Computers only understand binary that's why we have ASCII & Unicode

ASCII

Computers understand binary. Humans understand letters. Pretty simple right?

Well if it comes to displaying letters on your display you wouldn't want to read bytes because it would be a tedious & annoying task.

ASCII (American Standard Code for Information Interchange) solves this problem. In short its a character encoding standard for computers.

ASCII's 7-bit design was a practical choice in the 1960s computing era. With 128 possible combinations (2^7). The 8th-bit is unused. (more on that below)

The 7-bit structure maintained compatibility with existing 6-bit systems and telegraph standards.

It could represent all essential English characters including letters, numbers, punctuation marks, and control characters.

For example the letter "A" is represented as 01000001 (in decimal: 65).

Note: I wrote down 8-bits because it's easier to remember than 1000001 and keeps things unifrom. (Remember a byte is an octet of bits)

The design was efficient for the limited memory and processing power of early computers.

When stored in 8-bit bytes, the unused 8th-bit served a dual purpose: error detection in data transmission and later expansion through

Extended ASCII, which added support for additional characters and languages.

If you want to know all the different combinations & Extendent-ASCII go here: https://www.ascii-code.com/

Unicode

When computers started being used worldwide, ASCII's 128 characters weren't enough. Chinese, Japanese, Arabic, and many other languages couldn't be represented.
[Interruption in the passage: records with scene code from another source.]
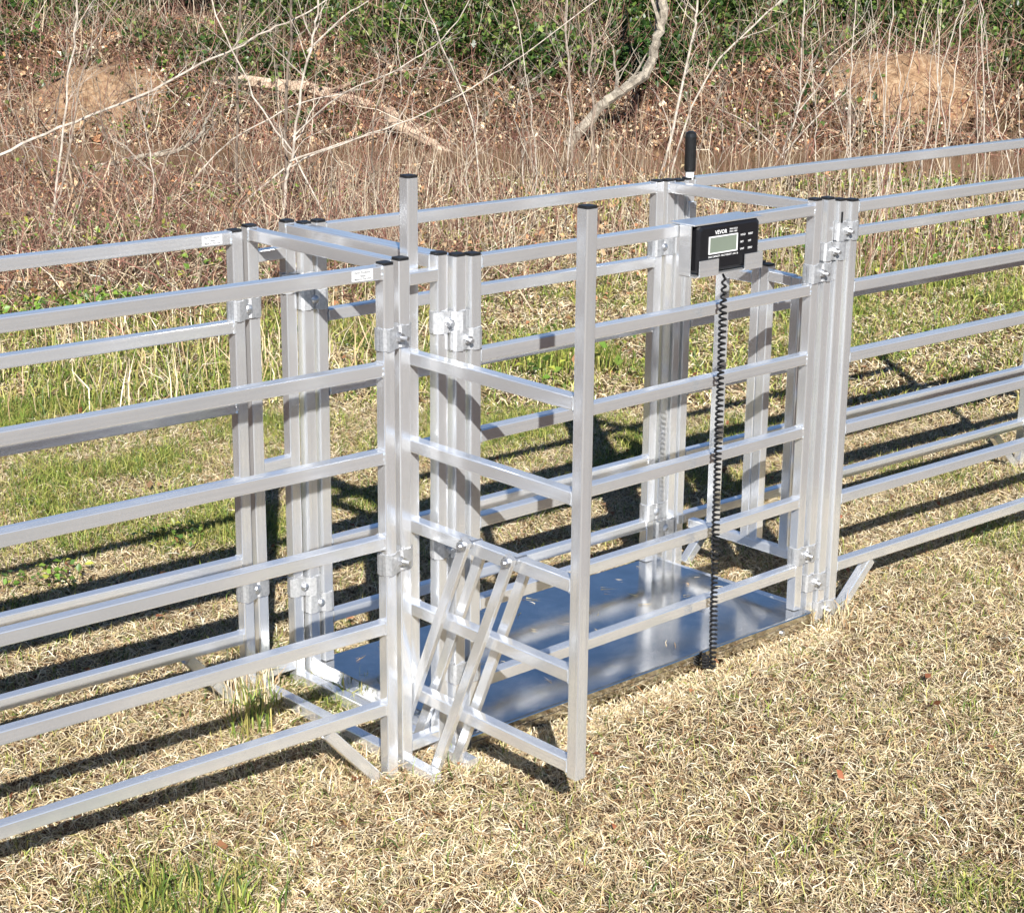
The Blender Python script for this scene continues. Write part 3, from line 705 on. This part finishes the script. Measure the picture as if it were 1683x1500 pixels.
# dry brush: thousands of thin stems, three-sided so that they have thickness
def stems(s, t, L, R, lean, col, z0=0, kink=.22):
    n = len(s); a = RNG.random(n)*6.283; p = on_ground(s, t, z0)-np.array([0, 0, .01]); rings = []
    d = np.stack([np.cos(a)*np.sin(lean), np.sin(a)*np.sin(lean), np.cos(lean)], -1); K = 4
    for k in range(K):
        rr = R*(1-.75*k/(K-1))
        u = np.cross(d, np.array([.3, .5, .81])); u /= np.linalg.norm(u, axis=1)[:, None]; v = np.cross(d, u)
        rings.append(np.stack([p+u*rr[:, None], p+(-.5*u+.866*v)*rr[:, None], p+(-.5*u-.866*v)*rr[:, None]], 1))
        p = p+d*(L/(K-1))[:, None]; d = d+RNG.normal(0, kink, (n, 3)); d /= np.linalg.norm(d, axis=1)[:, None]
    V = np.stack(rings, 1).reshape(-1, 3); i = np.arange(n)*3*K; Q = []
    for k in range(K-1):
        for j in range(3):
            j2 = (j+1) % 3; Q.append(np.stack([i+3*k+j, i+3*k+j2, i+3*k+3+j2, i+3*k+3+j], -1))
    return V, np.concatenate(Q), None, np.repeat(col, 3*K, 0)
STM = [(.42, .32, .22), (.55, .45, .32), (.30, .20, .14), (.26, .13, .10), (.62, .54, .42), (.18, .11, .08)]
RED = [(.26, .12, .09), (.34, .18, .13), (.20, .09, .07), (.42, .30, .20), (.15, .08, .06)]
ps = []
# reddish tangle on the left
s, t = scatter(25000, 6.9, 12.2); k = RNG.random(len(s)) < np.clip(sstep(.6, -1.2, t)*1.1, 0, 1)*(.10+.90*sstep(7.2, 9.0, s+.8*(fbm(s*1.4, t*1.4+12, 3)-.5))); s, t = s[k], t[k]; n = len(s)
ps.append(stems(s, t, .10+.40*RNG.random(n)**1.9, .0016+.0032*RNG.random(n)**2.5, np.abs(RNG.normal(.9, .42, n)), pal(RED+STM, n, .4), 0, .5))
# pale upright stalks behind the cage
s, t = scatter(12000, 8.2, 12.2); k = RNG.random(len(s)) < sstep(-1.9, -.6, t)*(.45+.55*sstep(8.3, 10, s))*(.3+.7*sstep(.42, .6, fbm(s*1.2, t*1.2+70, 3))); s, t = s[k], t[k]; n = len(s)
ps.append(stems(s, t, .14+.46*RNG.random(n)**2.4, .0013+.0024*RNG.random(n)**2, np.abs(RNG.normal(.18, .22, n)), pal(STM, n), 0, .2))
# debris across the far bank
s = 14.6+RNG.random(17000)*4.2; t = (RNG.random(17000)*2-1)*7; n = len(s)
ps.append(stems(s, t, .2+.6*RNG.random(n)**2, .0025+.004*RNG.random(n)**2, np.abs(RNG.normal(.9, .45, n)), pal(STM+RED, n), .03, .4))
s = 17.5+RNG.random(500)*4; t = (RNG.random(500)*2-1)*7; n = len(s)
ps.append(stems(s, t, .5+1.2*RNG.random(n), .003+.005*RNG.random(n)**2, np.abs(RNG.normal(.35, .3, n)), pal(STM, n), .05, .25))
V, Q, T, C = merge(ps); o = np_mesh('dry_brush', V, Q, T, C, M_TWIG, False); tag(o, 'tangle of dry reddish and tan weed stems behind the pen', 'dry brush', kind='stuff')

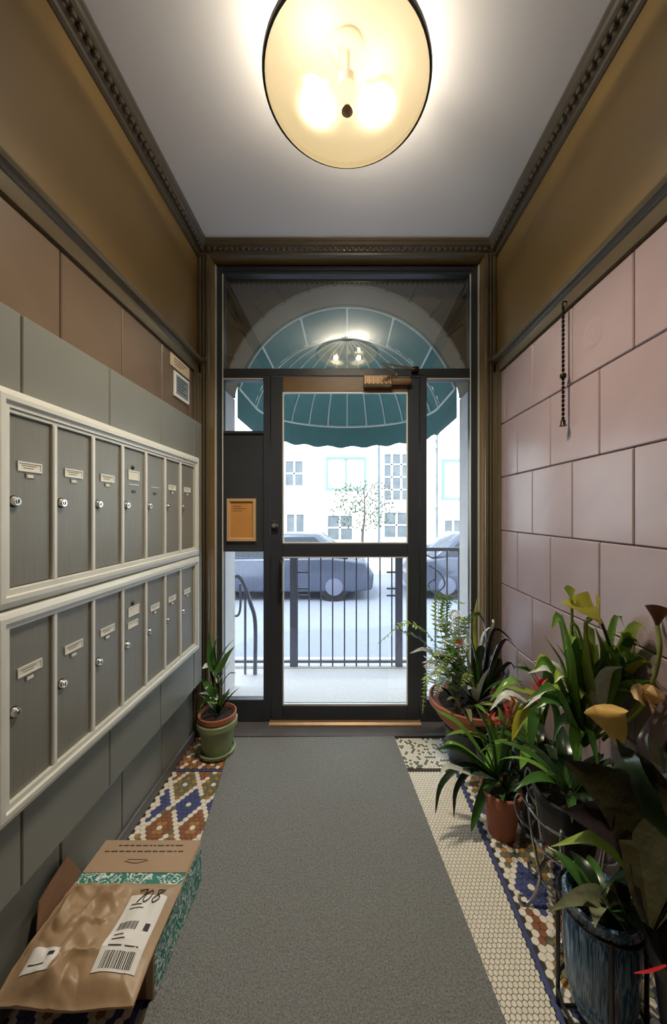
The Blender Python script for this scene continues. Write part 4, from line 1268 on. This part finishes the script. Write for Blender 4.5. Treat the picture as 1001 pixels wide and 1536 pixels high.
# railing across the landing
RY = 3.10
rg = thing('iron_railing', 'grey iron railing with vertical bars across the landing outside', 'railing', (0, RY, 0))
bme = MB().box(-.006, .006, -.006, .006, 0, 1.0).mesh('bar', M['rail_iron'])
x = -.43
while x < .40:
    inst('bar', bme, (x, RY, .0), rg); x += .1018
pme = MB().box(-.030, .030, -.02, .02, 0, 1.05).mesh('post', M['rail_iron'])
for x in (-.46, .445): inst('post', pme, (x, RY, 0), rg)
for x0 in (-.43, .34):
    for z in (.60, .66, .80): MB().box(x0, x0 + .10, RY - .006, RY + .006, z, z + .014).build('lattice_bar', M['rail_iron'], rg)
MB().box(-1.5, 1.5, RY - .018, RY + .018, .99, 1.02).build('top_rail', M['rail_iron'], rg)
MB().box(-1.5, 1.5, RY - .012, RY + .012, .03, .05).build('bottom_rail', M['rail_iron'], rg)
for x in (.56, .66, .76, .86, .96):
    inst('bar', bme, (x, RY, 0), rg)
MB().tube(curve([(.70, RY, .87), (.80, RY, .80), (.84, RY, .70), (.76, RY, .63), (.70, RY, .70), (.77, RY, .76)], 26), .008, 8).build('scroll', M['rail_iron'], rg, smooth=True)
struct(MB().box(-1.6, 1.6, 3.06, 3.28, -.10, .0).build('trim_%d' % n, M['outtrim'])); n += 1
hr = thing('stair_handrail', 'curved grey tube handrail seen through the lower left side window', 'handrail', (-.85, 2.95, 0))
H_ = lambda x, y: tuple(at(x, y, 2.95))
MB().tube(curve([H_(352, 900), H_(348, 874), H_(356, 864), H_(366, 876), H_(376, 905), H_(383, 935), (-.755, 2.95, .0)], 36), .016, 10).build('rail', M['rail_iron'], hr, smooth=True)
MB().tube(curve([H_(360, 876), H_(361, 905), H_(358, 922), H_(350, 924)], 16), .010, 8).build('loop', M['rail_iron'], hr, smooth=True)
MB().tube([H_(368, 880), (-.836, 2.95, .0)], .010, 8).build('post', M['rail_iron'], hr)
# street, pavement
struct(MB().box(-30, 30, 3.30, 40, -.9, -.60).build('street', M['street']))
struct(MB().box(-30, 30, 11.2, 15, -.60, -.47).build('pavement', M['landing']))
# parked cars
def car(loc, label, flip=1):
    c = thing('parked_car', label, 'car', loc, 'cars parked across the street')
    x, y, z = loc
    side = [(-2.15, .22), (-2.2, .55), (-2.12, .80), (-1.2, .92), (1.25, .95), (2.0, .86), (2.18, .60), (2.15, .25), (1.75, .20), (-1.75, .20)]
    MB().prism([(x + flip * a, z + b) for a, b in side], 'y', y - .85, y + .85).build('body', M['carpaint'], c, bevel=.06, smooth=True, seg=3)
    lo = [(-1.35, .90), (1.65, .92)]; hi = [(-.55, 1.45), (.95, 1.45)]
    vs = []
    for yy, k in ((-.78, 0), (.78, 0)):
        vs += [(x + flip * lo[0][0], y + yy, z + lo[0][1]), (x + flip * lo[1][0], y + yy, z + lo[1][1]), (x + flip * hi[1][0], y + yy * .80, z + hi[1][1]), (x + flip * hi[0][0], y + yy * .80, z + hi[0][1])]
    MB().add(vs, [(0, 1, 2, 3), (7, 6, 5, 4), (3, 2, 6, 7), (0, 3, 7, 4), (1, 5, 6, 2), (0, 4, 5, 1)]).build('cabin', M['carpaint'], c, bevel=.05, smooth=True, seg=3)
    for (a0_, a1_, b0_, b1_) in ((-1.10, -.52, .10, .42), (.15, .10, .42, .42)):
        pass
    for q in ((-1.05, .12, -.45, .12), (.20, 1.35, .20, .88)):
        vs = [(x + flip * q[0], y - .79, z + .97), (x + flip * q[1], y - .79, z + .97), (x + flip * q[3], y - .655, z + 1.38), (x + flip * q[2], y - .655, z + 1.38)]
        MB().add(vs + [(a, b + .03, d) for a, b, d in vs], [(0, 1, 2, 3), (7, 6, 5, 4), (0, 4, 5, 1), (1, 5, 6, 2), (2, 6, 7, 3), (3, 7, 4, 0)]).build('side_window', M['carwin'], c)
    for a in (-1.35, 1.32):
        for yy in (-.80, .62):
            wv = MB().lathe([(0, -.02), (.19, -.02), (.22, 0), (.31, 0), (.32, .03), (.32, .17), (.30, .19), (0, .19)], (x + flip * a, y + yy - .03, z + .32), 24, 'y').build('wheel', M['tire'], c, smooth=True)
            MB().lathe([(0, -.03), (.08, -.03), (.19, -.022)], (x + flip * a, y + yy - .03, z + .32), 18, 'y').build('hub_cap', M['rail_iron'], wv, smooth=True)
    return c
car((-1.6, 8.6, -.6), 'blue grey car parked across the street, seen left through the door glass')
car((3.5, 8.7, -.6), 'blue grey car parked across the street, seen through the right side window', -1)
# street tree
tr = thing('street_tree', 'small sparse street tree in front of the white building', 'tree', (.55, 11.8, -.6))
MB().tube(curve([(.55, 11.8, -.6), (.50, 11.8, .5), (.58, 11.8, 1.3), (.55, 11.8, 2.2)], 12), [.06 - .004 * k for k in range(13)], 8).build('trunk', M['bark'], tr, smooth=True)
random.seed(61)
lf = MB()
for k in range(420):
    while True:
        d = Vector((random.uniform(-1, 1), random.uniform(-1, 1), random.uniform(-1, 1)))
        if d.length < 1: break
    p = Vector((.55 + d.x * 1.15, 11.8 + d.y * .8, 1.55 + d.z * .9))
    a = Vector((random.uniform(-1, 1), random.uniform(-1, 1), random.uniform(-1, 1))).normalized() * .06
    b = a.orthogonal().normalized() * .03
    lf.add([p - a, p + b, p + a, p - b], [(0, 1, 2, 3)])
lf.build('foliage', M['treeleaf'], tr)
for k in range(6):
    a = k * 1.05
    MB().tube(curve([(.56, 11.8, 1.0 + k * .15), (.55 + math.cos(a) * .4, 11.8 + math.sin(a) * .3, 1.4 + k * .14), (.55 + math.cos(a) * .85, 11.8 + math.sin(a) * .6, 1.7 + k * .12)], 6), .012, 5).build('branch', M['bark'], tr)
# building opposite
BY = 15.0
bd = thing('building', 'bright white building with mint green windows across the street', 'building', (0, BY, -.6))
MB().box(-14, 14, BY, BY + 6, -.6, 10).build('facade', M['bldg'], bd)
for z in (1.55, 4.0, 4.35):
    MB().box(-14, 14, BY - .10, BY, z, z + .14).build('band', M['bldg'], bd)
def bwin(x0, x1, z0, z1, fm='mint', cols=2, rows=2, pm='bwin'):
    f = MB().ring_frame((x0, x1, z0, z1), [(0, 0), (0, -.08), (.10, -.08), (.10, 0)], lambda u, v, h: (u, BY + h, v))
    for k in range(1, cols):
        xx = x0 + (x1 - x0) * k / cols; f.box(xx - .04, xx + .04, BY - .06, BY, z0 + .05, z1 - .05)
    for k in range(1, rows):
        zz = z0 + (z1 - z0) * k / rows; f.box(x0 + .05, x1 - .05, BY - .06, BY, zz - .03, zz + .03)
    f = f.build('window', M[fm], bd)
    MB().box(x0 + .05, x1 - .05, BY - .03, BY - .005, z0 + .05, z1 - .05).build('pane', M[pm], f)
M['palepane'] = mat('pale_blind_pane', (200, 206, 204), .4)
bwin(-.90, .80, 2.25, 3.65, 'mint', 2, 1, 'palepane')
bwin(-2.65, -1.75, 2.35, 3.55, 'bldg', 2, 2)
bwin(-2.60, -1.70, .35, 1.35, 'bldg', 2, 1)
bwin(1.45, 2.65, 1.75, 3.85, 'bldg', 3, 4)
bwin(1.45, 2.65, .20, 1.42, 'bldg', 2, 2)
bwin(-.90, .3, .10, 1.30, 'bldg', 2, 2)
bwin(3.95, 4.85, 1.85, 3.55, 'mint', 1, 1, 'palepane')
bwin(3.95, 4.85, -.10, 1.1, 'bldg', 2, 2)
bwin(-4.7, -3.8, 2.0, 3.6, 'mint', 2, 1)
bwin(-4.7, -3.8, 0, 1.2, 'bldg', 2, 1)
MB().box(1.28, 1.36, BY - .12, BY, -.47, 6).build('drain_pipe', M['bwin'], bd)
MB().box(3.70, 3.76, BY - .12, BY, -.47, 6).build('drain_pipe', M['bwin'], bd)
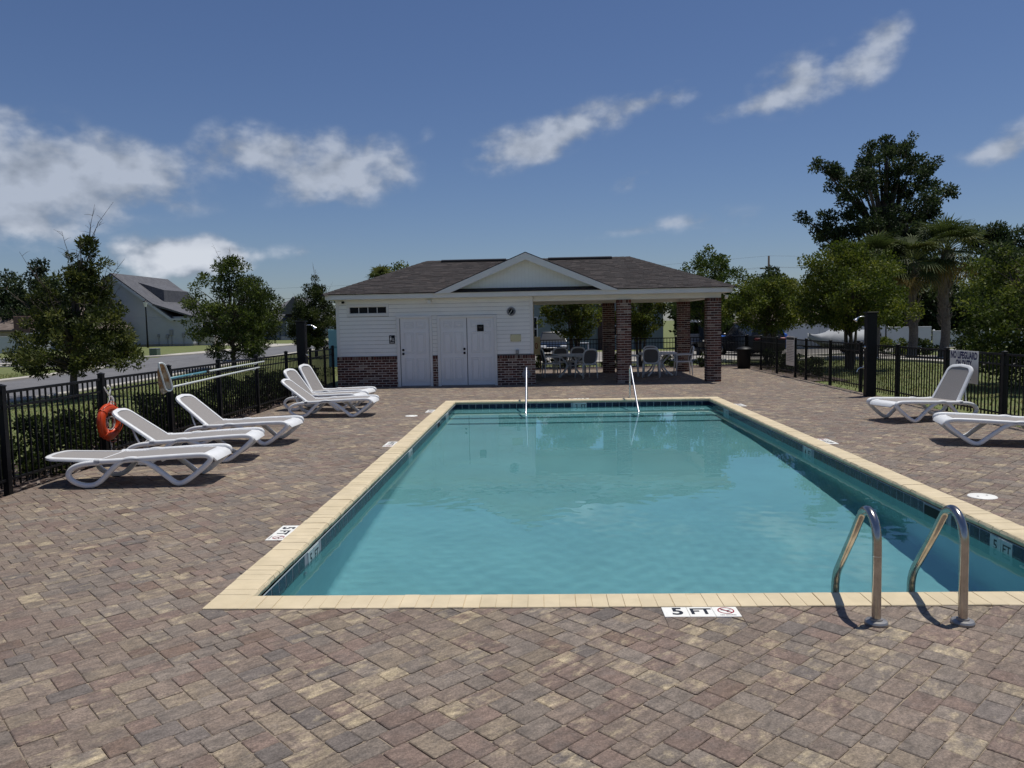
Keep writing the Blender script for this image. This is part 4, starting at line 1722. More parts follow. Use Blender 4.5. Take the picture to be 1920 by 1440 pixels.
    b.lathe([(0, .122), (.016, .122), (.012, .128), (0, .13)], 12, Matrix.Rotation(R(95), 4, 'X'))
    b.build('lens', W['glass'], t, True)
    # second camera under the pavilion corner
    t = empty('security_camera', (5.13, HY + .08, 2.40), 0, 'white security camera hanging under the pavilion corner eave', 'camera')
    b = MB()
    b.tube([(0, 0, .08), (0, 0, .03), (.05, -.04, .0)], .012, 8)
    b.build('arm', W['trim'], t)
    b = MB()
    b.lathe([(0, -.05), (.04, -.05), (.045, 0), (.045, .05), (.03, .06), (0, .06)], 14, Matrix.Translation((.06, -.05, -.05)) @ Matrix.Rotation(R(60), 4, 'X'))
    b.build('housing', W['trim'], t, True, 40)


on_wall()


# ================================================================== fences
def fence(name, label, p0, p1, posts, ph=1.20, group=None, rail_top=1.13, gap=.104, start=0.0):
    p0, p1 = Vector((*p0, 0)), Vector((*p1, 0))
    d = p1 - p0
    L_ = d.length
    ang = math.atan2(d.y, d.x)
    t = empty(name, p0, ang, label, 'fence')
    pb = MB()
    pb.box((-.032, -.032, -.1), (.032, .032, ph - .02))
    pb.box((-.038, -.038, ph - .02), (.038, .038, ph - .008))
    pb.add([(-.036, -.036, ph - .008), (.036, -.036, ph - .008), (.036, .036, ph - .008), (-.036, .036, ph - .008), (0, 0, ph + .012)], [(0, 1, 4), (1, 2, 4), (2, 3, 4), (3, 0, 4)])
    pm = pb.mesh('post', W['fence'])
    kb = MB()
    kb.box((-.0085, -.0085, .07), (.0085, .0085, rail_top - .03))
    km = kb.mesh('picket', W['fence'])
    for s_ in posts:
        obj('post', pm, t, (s_, 0, 0))
    ends = list(posts)
    for a, c in zip(ends[:-1], ends[1:]):
        for (z, h, w) in ((rail_top - .03, .032, .030), (rail_top - .19, .026, .026), (.14, .026, .026)):
            b = MB()
            b.box((a + .033, -w / 2, z), (c - .033, w / 2, z + h))
            b.build('rail', W['fence'], t)
        n = max(1, round((c - a - .1) / gap))
        for k in range(n):
            x = a + .05 + (c - a - .1) * (k + .5) / n
            obj('picket', km, t, (x, 0, 0))
    return t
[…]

Each country created their own encoding standards, which led to chaos - documents couldn't be shared between countries without becoming mixed up.

Unicode solved this mess. It's a universal encoding system that can represent every character from every language.

While ASCII used 7 bits, Unicode can use up to 32 bits per character, allowing it to represent over 4'294'967'296 different characters (2³²)

Even emojis like 😁 (U+1F601).

Unicode characters like U+1F601 use the "U+" as the prefix, followed by hexadecimals. (Base-16)

The most popular Unicode format is UTF-8.

  • It's backward compatible with ASCII (the first 128 characters are identical)
  • It uses variable-length encoding: common characters like ASCII take just 1 byte, while rare characters use more
  • English text takes the same space as ASCII
  • It can represent every character from every writing system in the world

For example, the Chinese character "好" is represented as E5 A5 BD in UTF-8, using 3 bytes.

The E5 A5 BD is written in hexadecimals btw. Converted to binary it looks like this 11100101 10100101 10111101.

You can convert binary to UTF-8 here: https://onlinetools.com/utf8/convert-binary-to-utf8

This way, computers can now handle text in any language while remaining efficient with storage.

Today, UTF-8 is the dominant encoding on the web, making it possible for people worldwide to communicate in their native languages through computers.